Requirements:
Pick out all lines in the listing holding the string "from" and copy them.

start

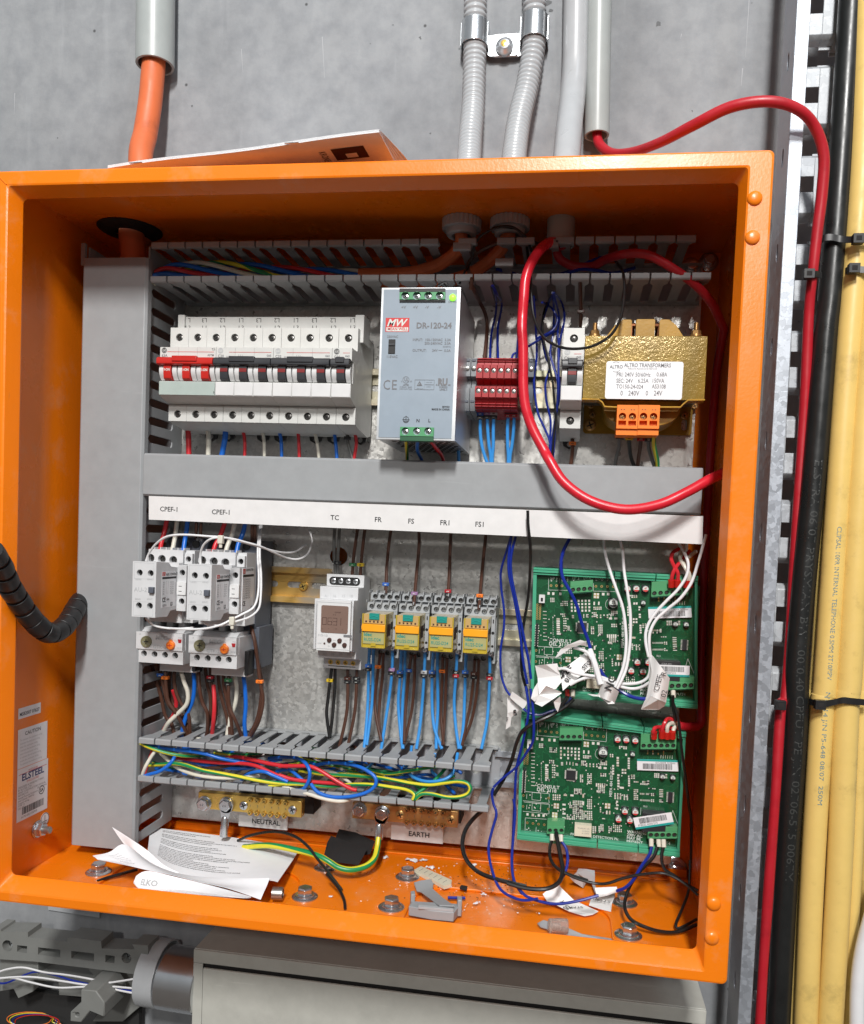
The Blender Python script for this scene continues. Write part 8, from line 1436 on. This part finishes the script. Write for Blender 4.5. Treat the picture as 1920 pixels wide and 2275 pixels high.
obj('top_sheet', mb, th, smooth_=60)
fnB = sheet([(212, 55, 70), (330, 130, 74), (455, 217, 80), (560, 310, 66), (660, 362, 58)], [(290, 168, 74), (330, 190, 76), (430, 270, 72), (540, 335, 64), (640, 365, 58)], .3)
obj('folded_flap', grid_sheet(fnB, 16, 6, 'paper', .25), th, smooth_=60)
fnC = sheet([(80, 248, 50), (190, 225, 58), (300, 172, 68), (480, 300, 66), (700, 372, 60), (1000, 400, 54), (1275, 400, 46)], [(120, 275, 44), (300, 310, 40), (450, 345, 36), (620, 380, 34), (800, 425, 32), (1000, 470, 28), (1215, 545, 20)], .8, wave=.8)
mb = grid_sheet(fnC, 26, 10, 'paper', .25); mb.use('inkg')
for i in range(7):
    s = ' '.join(rr.choice(words) for _ in range(4)); vs, fs = glyphs(s, 'LEFT', 0); mb.add([fnC(min(.5, .13 + i * .012 + x * .0105), max(0, .26 + i * .09 - y * .05)) + Vector((0, -.15, .45)) for x, y in vs], fs)
obj('middle_sheet', mb, th, smooth_=60)
for k in range(4):
    o_ = k * 7; fnD = sheet([(372, 385 + o_, 34), (450, 352 + o_, 36), (640, 392 + o_, 34), (900, 455 + o_, 30), (1150, 525 + o_ * .3, 22)], [(356, 425 + o_ * .4, 26), (420, 468 + o_ * .5, 24), (640, 478 + o_ * .8, 22), (880, 505 + o_ * .6, 18), (1110, 535, 14)], .2)
    mb = grid_sheet(fnD, 18, 4, 'paper', .25)
    if k == 0:
        vs, fs = glyphs('ELKO', 'LEFT', .03); mb.use('inkf').add([fnD(.2 + x * .07, .8 - y * .5) + Vector((0, -.5, .1)) for x, y in vs], fs)
    obj('booklet_leaf', mb, th, smooth_=60)
# ================================================================== DEBRIS ON THE FLOOR
wire('K', [(1060, 145), (1150, 108), (1290, 84), (1420, 105), (1520, 170), (1600, 270), (1680, 370), (1764, 480)], [140, 132, 120, 110, 104, 96, 86, 78], 1.3, 'wblack', 'thin black wire arching from behind the papers over a floor nut')
wire('R', [(100, 620), (180, 715), (222, 780), (250, 850), (256, 915)], [78, 68, 60, 52, 44], 1.3, 'wblack', 'thin black wire end pointing to the front edge of the floor')
def fbox(c, q, h, m, name, label, cat, h0=0.2, bev=.4):
    P = [fz(c, x, y, h0) for x, y in q]; n = len(P); mb = MB(m); vs = P + [p + Vector((0, 0, h)) for p in P]; tr = tessellate_polygon([[Vector((p.x, p.y, 0)) for p in P]])
    mb.add(vs, [tuple(t) for t in tr] + [tuple(i + n for i in reversed(t)) for t in tr] + [(i, (i + 1) % n, (i + 1) % n + n, i + n) for i in range(n)])
    if label is None: return mb, P
    return obj(name, mb, None, bev=bev, label=label, cat=cat)
mb, P = fbox('R', [(845, 612), (902, 580), (1165, 700), (1160, 735), (1100, 752)], 3.2, 'ivory', '', None, '')
A_, B_ = (P[0] + P[1]) / 2 + Vector((0, 0, 3.25)), (P[2] + P[4]) / 2 + Vector((0, 0, 3.25)); D_ = (P[1] - P[0])
for k in range(6): q = A_.lerp(B_, .12 + k * .155); mb.use('inkg').obox(q - D_ * .3, D_ * .6, (B_ - A_).normalized() * .5, (0, 0, .05))
obj('marker_strip', mb, None, bev=.4, label='ivory marker strip with dark ticks lying on the floor by a nut', cat='marker strip')
th = thing('terminal_cover', 'grey plastic terminal cover with small ears on the floor by the front lip', 'cover', fz('R', 980, 1000))
mb, P = fbox('R', [(795, 975), (820, 930), (1235, 955), (1215, 985), (1180, 1030), (990, 1012)], 8, 'duct', '', None, ''); obj('box', mb, th, bev=.6)
for q in ([(808, 900), (845, 895), (850, 930), (815, 935)], [(1205, 945), (1248, 945), (1248, 985), (1210, 985)]): mb, _ = fbox('R', q, 14, 'duct', '', None, ''); obj('ear', mb, th, bev=.8)
mb, _ = fbox('R', [(880, 900), (1180, 930), (1180, 945), (880, 918)], 2, 'cond2', '', None, '', h0=8.3); obj('ridge', mb, th, bev=.3)
mb = MB('duct'); P = [fz('R', *p) for p in ((842, 690, 6), (905, 672, 9), (990, 662, 9), (1010, 700, 8), (1003, 742, 8), (1090, 820, 9), (1190, 890, 12), (1060, 885, 11), (960, 810, 7), (905, 768, 5), (868, 762, 4))]; n = len(P); tr = tessellate_polygon([[Vector((p.x, p.y, 0)) for p in P]]); mb.add(P + [p + Vector((0, 0, -1.4)) for p in P], [tuple(t) for t in tr] + [tuple(i + n for i in reversed(t)) for t in tr] + [(i, (i + 1) % n, (i + 1) % n + n, i + n) for i in range(n)])
obj('plastic_lever', mb, None, bev=.4, label='flat grey plastic lever lying across the terminal cover', cat='lever')
mb = MB('duct'); P = [fz('S', *p) for p in ((190, 602, 1), (240, 575, 5), (330, 605, 5), (430, 638, 4), (540, 685, 3), (770, 722, 1), (790, 752, .5), (600, 742, 1), (440, 700, 1.2), (300, 655, 1.2), (215, 628, 1))]; n = len(P); tr = tessellate_polygon([[Vector((p.x, p.y, 0)) for p in P]]); mb.add(P + [p + Vector((0, 0, -1.1)) for p in P], [tuple(t) for t in tr] + [tuple(i + n for i in reversed(t)) for t in tr] + [(i, (i + 1) % n, (i + 1) % n + n, i + n) for i in range(n)])
obj('duct_offcut', mb, None, bev=.3, label='long broken grey duct finger lying behind the front lip', cat='offcut')
o = fz('S', 350, 690); mb = MB('glass'); mb.lathe((o.x - 8, o.y, o.z + 6.2), (1, .12, 0), [(0, 4.4), (1, 5.6), (6, 5.8), (6.1, 6.1), (15, 6.1), (16, 5.2), (16, 4.2), (3, 4.2)], 24); mb.use('cond2').lathe((o.x - 4, o.y, o.z + 6), (1, .12, 0), [(0, 2.6), (1, 3), (2, 2.6), (3, 3), (4, 2.6), (5, 3), (6, 2.6)], 12); obj('clear_cap', mb, None, label='clear ribbed plastic cap lying on the broken duct finger', cat='cap')
a, b = fz('R', 1132, 822, 1.3), fz('R', 1280, 824, 1.3); obj('wire_offcut', MB('wnavy').tube([a, b], 1.3, 10), label='short straight piece of cut blue wire on the floor', cat='wire offcut')
fbox('R', [(1232, 752), (1245, 735), (1298, 745), (1292, 770)], 2.6, 'blackm', 'foam_crumb', 'small black foam crumb near the cut blue wire', 'crumb')
a, b = fz('K', 1295, 500, 5.5), fz('K', 1365, 503, 5.5); mb = MB('steeld'); mb.lathe(a, b - a, [(2, 3.9), (0, 3.9), (0, 5.4), ((b - a).length, 5.4), ((b - a).length, 4), ((b - a).length - 8, 4)], 20, cap=(0, 1)); obj('grey_tube', mb, None, label='short dull grey tube peeping out from under the papers', cat='tube')
th = thing('black_insert', 'black folded foam insert behind the earth cable', 'insert', fz('R', 250, 520))
P = [W('R', *p) for p in ((78, 455, 128), (105, 350, 134), (418, 460, 118), (370, 545, 104), (180, 520, 108))]; mb = MB('blackm'); n = 5; mb.add(P + [p + Vector((0, 12, 2)) for p in P], [(0, 1, 2, 3, 4), (9, 8, 7, 6, 5)] + [(i, (i + 1) % n, (i + 1) % n + n, i + n) for i in range(n)]); obj('front_leaf', mb, th)
P = [W('R', *p) for p in ((160, 355, 150), (190, 272, 162), (330, 300, 160), (498, 378, 152), (470, 450, 136), (420, 460, 132))]; mb = MB('blackm'); n = 6; mb.add(P + [p + Vector((0, 6, 2)) for p in P], [(0, 1, 2, 3, 4, 5), (11, 10, 9, 8, 7, 6)] + [(i, (i + 1) % n, (i + 1) % n + n, i + n) for i in range(n)]); obj('rear_leaf', mb, th)
wire('K', [(110, 420), (180, 395), (280, 368), (380, 340)], [50, 58, 66, 76], 1.5, 'wblack', 'short black wire on the floor at the lower left, beside a nut')
# white plastic flakes, crumbs and swarf
rr = random.Random(8)
def flake(mb, x, y, s, h0=0.0):
    o = Vector((x, y, BZ0 + 2.45 + h0)); n = rr.randint(4, 6); a0 = rr.random() * 6; t = [o + Vector((math.cos(a0 + 6.283 * k / n) * s * rr.uniform(.5, 1.2), math.sin(a0 + 6.283 * k / n) * s * rr.uniform(.5, 1.2), rr.uniform(0, s * .8))) for k in range(n)]; top = o + Vector((0, 0, s * rr.uniform(.4, 1.1)))
    mb.add(t + [top], [(k, (k + 1) % n, n) for k in range(n)])
for (x, y), s, l in (((600, 488), 3.4, 'lone white plastic shred beside the black insert'), ((845, 515), 4.6, 'largest white plastic shred, behind the ivory marker strip'), ((922, 505), 3.4, 'white plastic shred right of the largest one'), ((985, 575), 3.6, 'white plastic shred touching the ivory marker strip'), ((140, 825), 2.2, 'white plastic shred left of the front nut'), ((1435, 800), 2.6, 'white plastic shred right of the cut blue wire'), ((1385, 880), 2.6, 'white plastic shred right of the terminal cover'), ((1350, 555), 3.2, 'pale plastic shred under the thick black wire')):
    o = fz('R', x, y); mb = MB('wpw')
    for _ in range(7): flake(mb, o.x + rr.gauss(0, s * .5), o.y + rr.gauss(0, s * .4), s * .6, rr.uniform(0, 1))
    obj('plastic_shred', mb, None, smooth_=0, label=l, cat='shred', group='white plastic shreds on the box floor')
mb = MB('wpw')
for _ in range(150): o = fz('L', rr.gauss(620, 220), rr.uniform(110, 330)); flake(mb, min(115, o.x), max(25, min(172, o.y)), rr.uniform(.3, 1.1)) if o.y < 175 else None
mb.use('blackm')
for _ in range(170): o = fz('L', rr.gauss(700, 180), rr.gauss(190, 55)); flake(mb, min(115, o.x), max(25, min(172, o.y)), rr.uniform(.25, .9)) if o.y < 175 else None
mb.use('copper')
for _ in range(40): o = fz('L', rr.gauss(600, 260), rr.gauss(210, 60)); flake(mb, min(115, o.x), max(25, min(172, o.y)), rr.uniform(.25, .6)) if o.y < 175 else None
obj('crumbs', mb, None, smooth_=0, kind='stuff', label='fine plastic crumbs and cut wire bits scattered on the orange floor', cat='crumbs')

end

Task solution:
The Blender Python script for this scene continues. Write part 8, from line 1436 on. This part finishes the script. Write for Blender 4.5. Treat the picture as 1920 pixels wide and 2275 pixels high.
wire('K', [(1060, 145), (1150, 108), (1290, 84), (1420, 105), (1520, 170), (1600, 270), (1680, 370), (1764, 480)], [140, 132, 120, 110, 104, 96, 86, 78], 1.3, 'wblack', 'thin black wire arching from behind the papers over a floor nut')
a, b = fz('K', 1295, 500, 5.5), fz('K', 1365, 503, 5.5); mb = MB('steeld'); mb.lathe(a, b - a, [(2, 3.9), (0, 3.9), (0, 5.4), ((b - a).length, 5.4), ((b - a).length, 4), ((b - a).length - 8, 4)], 20, cap=(0, 1)); obj('grey_tube', mb, None, label='short dull grey tube peeping out from under the papers', cat='tube')